Nach einer Rekordbauzeit von 22 Monaten konnte der Unterricht an der High School in Böblingen pünktlich zum Schulbeginn starten. Der Bau gilt als Musterprojekt deutsch-amerikanischer Zusammenarbeit. Mehr als 65 Millionen Euro hat die US-Army investiert.
Böblingen - Es gibt sie doch noch – die Wunder, dass ein öffentlicher Bau pünktlich fertig wird und dazu noch keinen Euro mehr kostet als geplant. Zumindest gilt das für die beiden Schulneubauten, die die US-Army in den Wald gegenüber der Böblinger Panzerkaserne gestellt hat. Und nicht nur für Deutsche erscheint diese punktgenaue Eröffnung zum Schuljahresbeginn wie ein Wunder.
„Ich bin seit 25 Jahren in der Army, aber ich habe noch nie erlebt, dass ein Bauprojekt im Kosten- und Zeitrahmen bleibt“, staunte bei der Einweihung am Freitag auch Colonel Glenn Dickenson, der seinen Sitz in der Böblinger Panzerkaserne hat und als Bürgermeister für die 22 000 US-Armee-Angehörigen in der gesamten Region Stuttgart fungiert.
Er sowie alle anderen offiziellen Redner lobten diesen Erfolg als Ergebnis „einer sehr guten Teamarbeit“ – einer mit vielen Beteiligten: dem Bauamt sowie dem Schulamt der Army auf amerikanischer Seite, dem Staatlichen Hochbauamt Reutlingen sowie der Böblinger Kreis- und Stadtverwaltung auf deutscher Seite. Hinzu kommen die Architekten, der Generalunternehmer Wolff und Müller und viele Baufirmen.
Innovativer Neubau
Als sehr professionell erlebten Christian Gaus und Jörg Aldinger die Zusammenarbeit. Das Göppinger/Stuttgarter Architektenteam hatte die Neubauten geplant und war als Sieger aus einem Planungswettbewerb hervorgegangen. „Bei jedem neuen Baufortschritt gab es eine dreitägige Klausurkonferenz mit allen am Bau Beteiligten. Das waren Runden mit 50 bis 60 Leuten“, berichtete Aldinger. Da sei alles bis ins Detail besprochen worden. „Damit auch der Parkplatzplaner weiß, was der Elektro-Ingenieur macht.“
Herausgekommen ist ein Schulneubau, den die Amerikaner als sehr innovativ empfinden – so etwa die Bauweise mit Sichtbeton und die sehr hohen ökologischen Standards, die deutsche Richtlinien übertreffen. Deutsche Schüler, Eltern und Lehrer würden sich wohl verwundert die Augen reiben, wenn sie die aus Sicherheitsgründen mit einem Zaun abgeriegelte Schule betreten dürften. Über so viel Platz und eine solch großzügige Ausstattung verfügen hierzulande wohl noch nicht einmal teure Privatschulen.

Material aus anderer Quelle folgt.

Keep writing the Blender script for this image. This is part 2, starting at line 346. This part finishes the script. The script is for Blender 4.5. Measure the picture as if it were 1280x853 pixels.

1200 Schüler verteilen sich auf 23 000 Quadratmeter Nutzfläche. „Deutsche Schulen liegen bei dieser Schülerzahl weit unter 20 000 Quadratmetern“, erklärt der Architekt Gaus. Es gibt zwei Sporthallen, zwei Mensen und einen Theatersaal, der laut Aldinger ausgestattet ist „wie der einer mittleren Stadt“. Um die Außensportanlage dürften viele Vereine in der Umgebung die Schule beneiden: vier Tennisplätze, ein Fußball- und ein Basketballplatz sowie eine Top-Anlage für Leichtathleten. Neu und mit modernster Technik ausgestattet ist die Schule, aber das „Raumprogramm ist das gleiche wie in allen Schulen der Army in Europa“, sagt der Architekt Gaus. „Die Army legt Wert auf gute Schulen, um attraktiv für Mitarbeiter zu sein.“
Rund 1250 Schüler
Allerdings ist die Schule für amerikanische Teenager nicht nur Unterrichtstätte, sondern auch Lebensraum. Amy (Name geändert), eine Zehntklässlerin, die die Besucher am Freitag durch das Gebäude führte, verbringt täglich zehn Stunden in der Schule. „Unterricht habe ich von 8 bis 15 Uhr. Dann mache ich Sport.“ Die 15-Jährige ist leidenschaftliche Tennisspielerin, trainiert täglich zwei bis drei Stunden auf dem Court. „Und am Wochenende haben wir Turniere.“ Wie gefällt ihr die neue Schule? „Die supermoderne Technik ist toll.“ Das Gebäude sei aber noch etwas kahl, meint sie über die grauen Betonwände. „Die müssen wir noch mit Deko etwas farbiger machen.“
648 Jugendliche der Klassen neun bis zwölf besuchen die neue zentrale High School der US-Army für die Region Stuttgart. Außerdem drücken 610 amerikanische Kinder die Schulbank in der neuen Grundschule – eine von insgesamt drei in der Region. Spatenstich für die Neubauten war am 12. November 2013 gewesen. Auf 65,5 Millionen Euro summieren sich die Baukosten, hinzu kommen Nebenkosten für Planung und Genehmigungsverfahren.